Review of Zebraman

Zebraman (2004)
7/10
Nostalgia, kitsch, and video game pleasure for everyone
16 April 2008
Warning: Spoilers
A man dresses as his favorite childhood superhero, Zebraman, from a television show that was canceled after only a few episodes. His love of Zebraman is shared by a third-grade student in his class of which he is an unsuccessful teacher, and that student turns out to have the admiration and warmth the man can't get from his family. As he runs around the night in his suit, trying to remain harmlessly escapist and yet still romantically fantasized, he starts running into the enemies from the television show. Seems the 30 year old defunct television show was actually a prophecy, and since it was canceled, Zebraman himself doesn't know how it will end. Now if only he could figure out how to fly...

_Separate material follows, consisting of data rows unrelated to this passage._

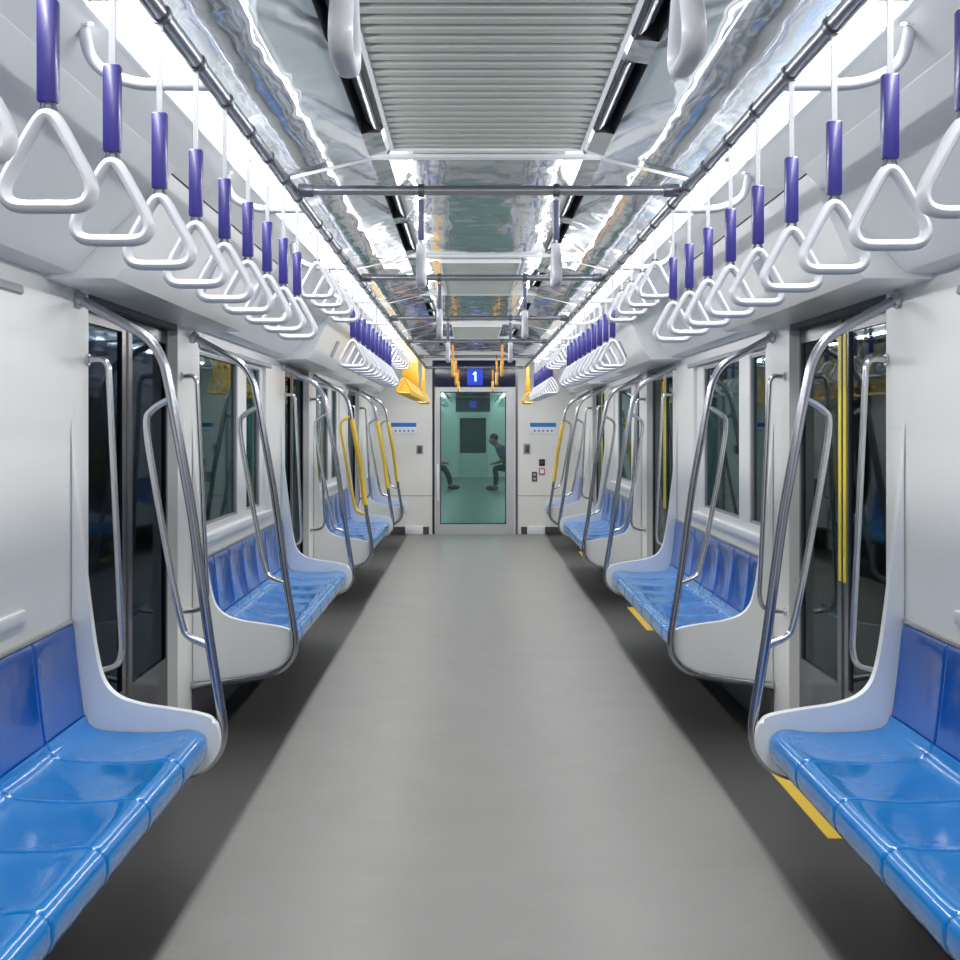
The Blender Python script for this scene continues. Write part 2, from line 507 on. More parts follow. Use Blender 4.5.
# lamps of the strip lights, aimed down into the aisle
for sx in (-1, 1):
    for i, (a, b) in enumerate(seg):
        la = bpy.data.lights.new('strip_lamp', 'AREA'); la.shape = 'RECTANGLE'; la.size = 0.055; la.size_y = b - a
        la.energy = 10.0; la.color = (1.0, 0.995, 0.985); la.spread = math.radians(140)
        lo = bpy.data.objects.new('strip_lamp', la); COL.objects.link(lo)
        lo.location = (sx * 0.803, (a + b) / 2, 2.280); lo.rotation_euler = (0, sx * math.radians(16), 0)
        # added fill lamp beside the strip, brightens ceiling, coves and headers
        lb = bpy.data.lights.new('overhead_fill_lamp', 'AREA'); lb.shape = 'RECTANGLE'; lb.size = 0.02; lb.size_y = b - a
        lb.energy = 7.5; lb.specular_factor = 0.3; lb.spread = math.radians(180)
        lq = bpy.data.objects.new('overhead_fill_lamp', lb); COL.objects.link(lq)
        lq.location = (sx * 0.765, (a + b) / 2, 2.272); lq.rotation_euler = (0, sx * math.radians(96), 0)
# ------------------------------------------------------------------ windows
nwin = 0
for sx in (-1, 1):
    for k in (-1, 0, 1):
        nwin += 1
        y0, y1, z0, z1 = WIN[0] + k * PITCH, WIN[1] + k * PITCH, WIN[2], WIN[3]
        t = thing('window_%d' % nwin, 'dark carriage window in white frame over the %s bench on the %s side' % (ORD[k + 1], SIDE[sx]), 'window', (0, 0, 0), None, 'structure')
        if sx < 0:
            panes = [(y0 + 0.07, y0 + 1.14), (y0 + 1.42, y1 - 0.10)]
        else:
            panes = [(y0 + 0.10, y0 + 0.46), (y0 + 0.72, y1 - 0.24)]
        panes = [panes[0], panes[1]]
        # frame: outer ring with the panes cut out, recessed 3 cm
        ops = [(a, b, z0 + 0.045, z1 - 0.03) for a, b in panes]
        ys = sorted({y0, y1} | {p for o in ops for p in o[:2]})
        bm = B()
        xa, xb = XW + 0.022, XW + 0.062
        for i in range(len(ys) - 1):
            yc = (ys[i] + ys[i + 1]) / 2
            hole = any(o[0] < yc < o[1] for o in ops)
            if hole:
                box(bm, sx * xa, sx * xb, ys[i], ys[i + 1], z0, z0 + 0.045); box(bm, sx * xa, sx * xb, ys[i], ys[i + 1], z1 - 0.03, z1)
            else:
                box(bm, sx * xa, sx * xb, ys[i], ys[i + 1], z0, z1)
        obj('window_frame', bm, M['wall'], t)
        bm = B(); box(bm, sx * (XW - 0.012), sx * (XW + 0.03), y0 - 0.02, y1 + 0.20, z0 - 0.035, z0 + 0.005, 0.006)
        obj('window_sill', bm, M['panel'], t)
        bm = B(); prism(bm, [(XW - 0.010, z1 - 0.012), (XW + 0.0, z1 - 0.018), (XW + 0.0, z1 + 0.012), (XW - 0.006, z1 + 0.008)], y0 - 0.02, y1 + 0.18, sx)
        obj('window_brow', bm, M['gasket'], t)
        for a, b in panes:
            bm = B()
            g = 0.012; za, zb = z0 + 0.045, z1 - 0.03
            for q in ((a, a + g, za, zb), (b - g, b, za, zb), (a, b, za, za + g), (a, b, zb - g, zb)):
                box(bm, sx * (xa + 0.006), sx * (xb - 0.004), *q)
            gk = obj('gasket', bm, M['gasket'], t)
            bm = B(); box(bm, sx * (xb - 0.02), sx * (xb - 0.014), a, b, za, zb)
            obj('pane', bm, M['glass'], t)

# ------------------------------------------------------------------ doors
nd = 0
for sx in (-1, 1):
    for k in (-1, 0, 1, 2):
        nd += 1
        y0, y1 = DOOR0 + k * PITCH, DOOR1 + k * PITCH
        yc = (y0 + y1) / 2
        lab = ('dark sliding double door, %s along the left side' if sx < 0 else 'sliding double door edged with yellow tape, %s along the right side') % ORD[k + 1]
        t = thing('door_%d' % nd, lab, 'door', (0, 0, 0), None, 'structure')
        xa, xb = XW + 0.045, XW + 0.085
        DM = M['doorL'] if sx < 0 else M['doorR']
        for a, b, inner in ((y0 - 0.02, yc - 0.004, 1), (yc + 0.004, y1 + 0.02, 0)):
            bm = B()
            # leaf with a large glass opening
            st = 0.05
            z0, z1, gz0, gz1 = 0.01, 1.925, 0.42, 1.80
            box(bm, sx * xa, sx * xb, a, b, z0, gz0); box(bm, sx * xa, sx * xb, a, b, gz1, z1)
            box(bm, sx * xa, sx * xb, a, a + st + (0 if inner else 0.02), gz0, gz1); box(bm, sx * xa, sx * xb, b - st - (0.02 if inner else 0), b, gz0, gz1)
            bmesh.ops.remove_doubles(bm, verts=bm.verts[:], dist=1e-5)
            leaf = obj('door_leaf', bm, DM, t)
            bm = B(); box(bm, sx * (xa + 0.010), sx * (xa + 0.016), a + st - .01, b - st + .01, gz0 - .01, gz1 + .01)
            obj('door_glass', bm, M['doorglass'] if sx > 0 else M['doorglassL'], leaf)
            e0, e1 = (b - 0.046, b - 0.010) if inner else (a + 0.010, a + 0.046)
            if sx > 0:
                bm = B(); box(bm, sx * (xa - 0.003), sx * xa, e0, e1, 0.83, 1.84)
                obj('edge_tape', bm, M['ystrip'], leaf)
            bm = B(); g0, g1 = (b - 0.012, b + 0.003) if inner else (a - 0.003, a + 0.012)
            box(bm, sx * (xa - 0.001), sx * (xb - 0.003), g0, g1, 0.012, 1.92)
            obj('rubber_edge', bm, M['black'], leaf)
        bm = B(); box(bm, sx * (XW + 0.001), sx * (XW + 0.12), y0, y1, -0.001, 0.008)
        obj('door_track', bm, M['dsteel'], t)
        bm = B(); box(bm, sx * (XW + 0.004), sx * (XW + 0.042), y0, y1, 1.86, 1.92)
        obj('top_rail', bm, M['slot'], t)
for k in range(3):
    bm = B(); box(bm, 1.188, 1.236, 4.52 + k * PITCH, 5.70 + k * PITCH, 0.0, 0.004)
    tag(obj('threshold_strip', bm, M['sill']), 'yellow line on the floor before the %s door on the right side' % ORD[k], 'floor marking', 'yellow lines before the right doors')

# grab bars beside the doors
def grab_bar(sx, y, label):
    t = thing('grab_bar', label, 'grab bar', (sx * 1.35, y, 1.15), 'upright grab bars beside the doors')
    bm = B()
    P = [(0.0, 0, 0.51), (-0.055, 0, 0.512), (-0.072, 0, 0.49), (-0.118, 0, -0.47), (-0.105, 0, -0.52), (-0.06, 0, -0.535), (-0.0, 0, -0.54)]
    P = [(sx * x, yy, z) for x, yy, z in P]
    tube(bm, fillet(P, 0.03, 5), 0.0115, 10)
    obj('bar', bm, M['chrome'], t)
    for z in (0.51, -0.54):
        bm = B(); tube(bm, [(0, 0, z), (-sx * 0.008, 0, z)], 0.02, 12)
        obj('wall_rose', bm, M['chrome'], t)
for sx in (-1, 1):
    for k in range(3):
        grab_bar(sx, 4.385 + k * PITCH, 'pale upright grab bar on the near jamb of the %s door, %s side' % (ORD[k], SIDE[sx]))
        grab_bar(sx, 5.80 + k * PITCH, 'pale upright grab bar on the far jamb of the %s door, %s side' % (ORD[k], SIDE[sx]))

# ------------------------------------------------------------------ benches
SEATP = [  # (X, z, dish weight) from the back crease over the pan to the front lip
    (1.294, 0.506, 0), (1.285, 0.480, .1), (1.267, 0.466, .3), (1.238, 0.459, .6), (1.17, 0.454, 1), (1.09, 0.452, 1), (1.02, 0.454, .9), (0.970, 0.459, .5),
    (0.942, 0.460, .2), (0.920, 0.456, 0), (0.905, 0.446, 0), (0.897, 0.431, 0), (0.895, 0.402, 0), (0.902, 0.374, 0), (0.916, 0.360, 0)]
BACKP = [(1.288, 0.435, 0), (1.293, 0.47, 0), (1.302, 0.53, .7), (1.311, 0.60, 1), (1.319, 0.67, 1), (1.327, 0.74, .6), (1.331, 0.775, .2), (1.336, 0.792, 0), (1.344, 0.801, 0), (1.348, 0.803, 0)]
US = [0, .008, .02, .035, .06, .1, .15, .22, .35, .5, .65, .78, .85, .9, .94, .965, .98, .992, 1]
def edge_drop(u, w, r):
    d = min(u, 1 - u) * w
    return 0 if d >= r else r - math.sqrt(max(0, r * r - (r - d) ** 2))

def shell_grid(bm, prof, w, sx, dish, thick_dir, round_top=None, corner=0):
    """moulded shell: profile swept along y (0..w), edges rounded down, middle dished; closed by a flat back"""
    rows = []
    for j, (x, z, dw) in enumerate(prof):
        a = prof[max(j - 1, 0)]; b = prof[min(j + 1, len(prof) - 1)]
        tx, tz = b[0] - a[0], b[1] - a[1]
        L = math.hypot(tx, tz)
        nx, nz = (tz / L * thick_dir, -tx / L * thick_dir)
        row = []
        for u in US:
            d = edge_drop(u, w, 0.012) + dish * dw * max(0, math.sin(PI * u)) ** 0.6
            zz = z - nz * d
            if round_top is not None:
                e = min(u, 1 - u) * w
                if j >= len(prof) - 4:
                    zz -= round_top * max(0, 1 - e / 0.05) ** 2
            xx = x - nx * d
            if corner and x < 1.05:            # the free front corner of an end seat is rounded in plan
                e = (u if corner < 0 else 1 - u) * w
                if e < 0.05: xx += (0.05 - math.sqrt(max(0, 0.05 ** 2 - (0.05 - e) ** 2))) * min(1, (1.05 - x) / 0.10)
            xx = min(xx, 1.3475)
            row.append(bm.verts.new((sx * xx, u * w, zz)))
        rows.append(row)
    for j in range(len(rows) - 1):
        for i in range(len(US) - 1):
            bm.faces.new((rows[j][i], rows[j][i + 1], rows[j + 1][i + 1], rows[j + 1][i]))
    return rows

def seat_mesh(w, sx, corner=0):
    bm = B()
    rows = shell_grid(bm, SEATP, w, sx, 0.011, 1, None, corner)
    lo = [bm.verts.new((sx * 1.0, u * w, 0.358)) for u in US]
    lo2 = [bm.verts.new((sx * 1.30, u * w, 0.365)) for u in US]
    for i in range(len(US) - 1):
        bm.faces.new((rows[-1][i], rows[-1][i + 1], lo[i + 1], lo[i]))
        bm.faces.new((lo[i], lo[i + 1], lo2[i + 1], lo2[i]))
        bm.faces.new((lo2[i], lo2[i + 1], rows[0][i + 1], rows[0][i]))
    for i in (0, -1):
        bm.faces.new([r[i] for r in rows] + [lo[i], lo2[i]])
    return bm

def back_mesh(w, sx):
    bm = B()
    rows = shell_grid(bm, BACKP, w, sx, 0.012, -1, 0.0)
    bk = [bm.verts.new((sx * 1.348, u * w, 0.435)) for u in US]
    for i in range(len(US) - 1):
        bm.faces.new((rows[-1][i], rows[-1][i + 1], bk[i + 1], bk[i]))
        bm.faces.new((bk[i], bk[i + 1], rows[0][i + 1], rows[0][i]))
    for i in (0, -1):
        bm.faces.new([r[i] for r in rows] + [bk[i]])
    return bm

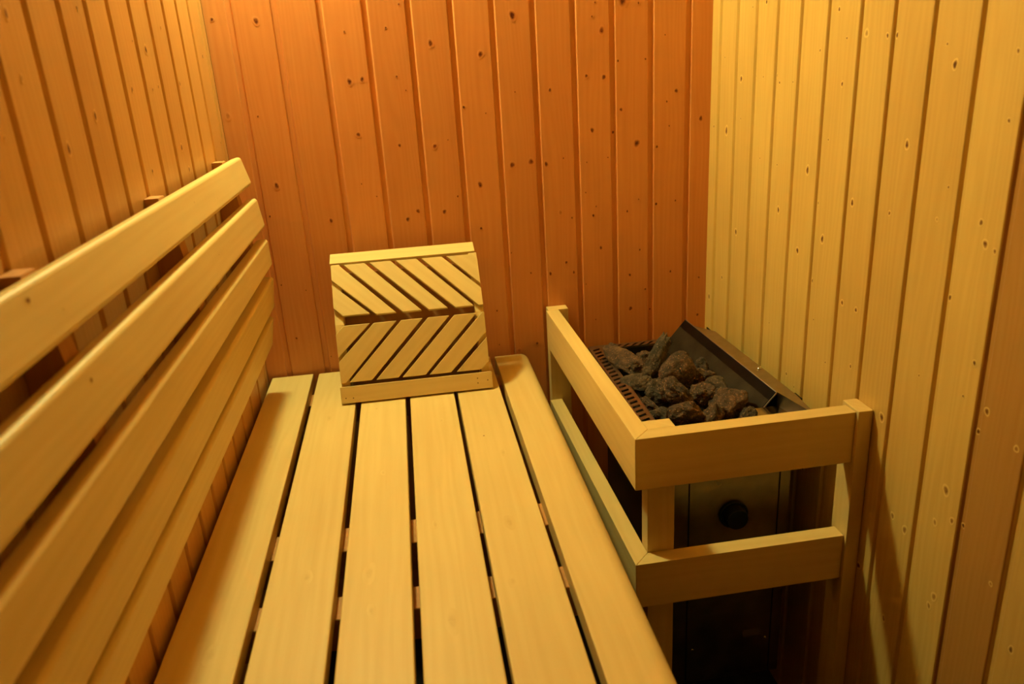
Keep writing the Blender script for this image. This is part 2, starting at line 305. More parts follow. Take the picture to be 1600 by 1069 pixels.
# ------------------------------------------------------------------ the cabin: tongue-and-groove walls
# groove positions: the edge of each recess that lies towards +position
def seq(known, lo, hi, p):
    a = sorted(known)
    while a[0] - p > lo: a.insert(0, a[0] - p)
    while a[-1] + p < hi: a.append(a[-1] + p)
    return a
GB = [-0.303, -0.2165, -0.129, -0.041, 0.0455, 0.1297, 0.214, 0.298, 0.3824, 0.4659, 0.5500, 0.6337]
GR = [p + 0.013 for p in seq([0.710, 0.797, 0.8815, 0.9688, 1.0545, 1.1375, 1.2295, 1.318, 1.405, 1.4915, 1.578, 1.6645], YF, YB - 0.03, 0.0865)]
GL = [p + 0.0065 for p in seq([0.905, 0.9915, 1.0755, 1.157, 1.248, 1.336, 1.427, 1.515, 1.602, 1.688], YF, YB - 0.03, 0.0865)]
def panel_wall(name, a0, a1, grooves, fn, nrm, z0, z1, knots, eu, dep=0.0048, gw=0.0125, mat='panel', sid=0, tset={}, tmin=0.0, ks=1.0):
    """profiled boards; fn(a, depth, z) -> xyz ; depth > 0 goes into the wall"""
    mb = MB(); g = [x for x in grooves if a0 + gw < x < a1 - 0.002]
    edges = [a0] + g + [a1]; rnd = random.Random(sid)
    tones = []
    for i in range(len(edges) - 1):
        s0, s1 = edges[i], edges[i + 1]; last = i == len(edges) - 2
        tn = tmin + (1 - tmin) * rnd.random(); tones.append((s0, s1, tn, rnd.uniform(0, 5), rnd.uniform(0, 9)))
        for kk, tt in tset.items():
            if s0 < kk < s1: tn = tt; tones[-1] = (s0, s1, tn) + tones[-1][3:]
        ou, ov = tones[-1][3:]
        prof = [(s0, 0.0)]
        if i > 0: prof = [(s0 - 0.0004, 0.0018), (s0 + 0.0008, 0.0004), (s0 + 0.0018, 0.0)]
        if last: prof += [(s1, 0.0)]
        else: prof += [(s1 - gw - 0.0012, 0.0), (s1 - gw, 0.0008), (s1 - gw + 0.0012, dep), (s1 - 0.0022, dep), (s1 - 0.0004, 0.0018)]
        for (p, dp), (q, dq) in zip(prof, prof[1:]):
            P = [fn(p, dp, z0), fn(q, dq, z0), fn(q, dq, z1), fn(p, dp, z1)]
            U = [(p + ou, z0 + ov), (q + ou, z0 + ov), (q + ou, z1 + ov), (p + ou, z1 + ov)]
            n = (Vector(P[1]) - Vector(P[0])).cross(Vector(P[2]) - Vector(P[0]))
            if n.dot(Vector(nrm)) < 0: P.reverse(); U.reverse()
            mb.poly(P, U, tn)
    # back side, so the wall has real thickness
    th = 0.03
    P = [fn(a0, th, z0), fn(a1, th, z0), fn(a1, th, z1), fn(a0, th, z1)]
    mb.poly(P, [(0, 0)] * 4, 0.5)
    for (pa, pb) in ((0, 1), (1, 2), (2, 3), (3, 0)):
        c4 = [(a0, z0), (a1, z0), (a1, z1), (a0, z1)]
        A, B = c4[pa], c4[pb]
        if pa in (1, 3): mb.poly([fn(A[0], 0, A[1]), fn(B[0], 0, B[1]), fn(B[0], th, B[1]), fn(A[0], th, A[1])], [(0, 0)] * 4, 0.5)
    for (a, z, r, dk) in knots:
        r *= ks; dk = min(1.0, dk * 1.3)
        for s0, s1, tn, ou, ov in tones:
            if s0 <= a < s1:
                in_g = a > s1 - gw and s1 != a1
                d = dep if in_g else 0.0
                if dk >= 1.0: dk2 = 1.0
                else: dk2 = dk
                lim = (s1 - gw - 0.002 if not in_g else s1 - 0.003)
                rr = min(r, 0.0045 / 1.7 / 1.25 if in_g else (s1 - s0 - gw) / 5)
                a_ = min(a, lim - rr * 2.2) if not in_g else s1 - gw * 0.5
                a_ = max(a_, s0 + 0.002 + rr * 2.2) if not in_g else a_
                r = rr
                mb.knot(fn(a_, d, z), eu, (0, 0, 1), r * 1.7, r * 2.2, dk2, (a_ + ou, z + ov), tn, 0.0004, nrm)
    return mb.build(name, mat)
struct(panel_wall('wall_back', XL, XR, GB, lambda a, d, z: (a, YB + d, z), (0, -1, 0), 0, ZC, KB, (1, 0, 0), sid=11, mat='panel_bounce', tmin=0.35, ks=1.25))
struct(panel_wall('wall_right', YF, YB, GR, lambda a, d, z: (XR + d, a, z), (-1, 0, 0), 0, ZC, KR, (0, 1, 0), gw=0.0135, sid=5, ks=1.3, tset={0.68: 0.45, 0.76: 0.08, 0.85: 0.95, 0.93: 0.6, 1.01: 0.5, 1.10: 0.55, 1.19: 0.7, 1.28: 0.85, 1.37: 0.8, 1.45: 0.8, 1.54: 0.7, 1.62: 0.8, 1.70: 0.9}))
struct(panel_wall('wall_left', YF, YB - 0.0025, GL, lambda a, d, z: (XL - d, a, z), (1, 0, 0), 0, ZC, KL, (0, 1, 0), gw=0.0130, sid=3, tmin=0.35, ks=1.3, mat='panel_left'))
struct(panel_wall('wall_front', XL, XR, seq([0.0], XL, XR, 0.0845), lambda a, d, z: (a, YF - d, z), (0, 1, 0), 0, ZC, [], (1, 0, 0), sid=9))
mb = MB()
for i, x in enumerate(seq([0.1], XL - 0.08, XR, 0.0845)):
    x0 = max(x, XL - 0.03); x1 = min(x + 0.0845 - 0.003, XR + 0.03)
    if x1 > x0: mb.box(x0, x1, YF - 0.03, YB + 0.03, ZC, ZC + 0.015, 1)
mb.box(XL - 0.03, XR + 0.03, YF - 0.03, YB + 0.03, ZC + 0.015, ZC + 0.03, 1)
struct(mb.build('ceiling', 'ceiling'))
mb = MB(); mb.box(XL - 0.03, XR + 0.03, YF - 0.03, YB + 0.03, -0.03, 0.0, 1)
struct(mb.build('floor', 'floor'))

# ------------------------------------------------------------------ corner lamp (above the frame)
lamp = thing('wall_lamp', 'round frosted sauna lamp on the back wall by the left corner', 'lamp', LAMP_POS)
lamp_r = 0.052
bm = bmesh.new(); bmesh.ops.create_uvsphere(bm, u_segments=24, v_segments=16, radius=lamp_r)
me = bpy.data.meshes.new('lamp_globe'); bm.to_mesh(me); bm.free(); me.materials.append(M['lamp'])
for p in me.polygons: p.use_smooth = True
o = bpy.data.objects.new('lamp_globe', me); COL.objects.link(o); o.parent = lamp
mb = MB(); mb.cyl((LAMP_POS[0], YB, LAMP_POS[2]), (0, -1, 0), 0.045, YB - LAMP_POS[1] - 0.035, 24)
mb.build('lamp_base', 'black', lamp)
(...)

This warm and nostalgia-laced movie by Takashi Miike is one of his later features, and Miike has sort of slowed down a bit. He no longer cuts corners like he used to, and in this case he doesn't feel the need (nor is there) to throw anything truly disturbing in there. Still, I've heard some people call this movie a children's show, and of course there's some very adult themes speckled throughout. However, once again Miike surprises by playing with audience expectations.

Zebraman is a superhero movie, but the moments of action and frenetic stylizations are actually quite rare and reserved. The bigger bulk of Zebraman is actually a focus on the characters, especially Zebraman and his ten-year-old side-kick as they figure out just what a superhero is supposed to do after he dons the outfit. And what an outfit! Sure to be a new staple Halloween costume for film geeks for years to come, Zebraman's costume is its own character, first because of its hilariously ironic black-and-white style and also in the way it slowly falls apart throughout the film.

Miike is also not strictly a "filmmaker", in that he throws any visual media into his stories as he desires. A love of video and television-quality kitsch is present here in the contrasts between back-alley battles and open-field fights that recall Power Rangers. The Big Boss battle becomes what literally looks like a inter-video graphic from a video game like Final Fantasy VII. But it is all fun and mostly games as the audience gets to delight in a person whose only delight is a lost (non-existent) show that for one reason or another, he unapologetically loved.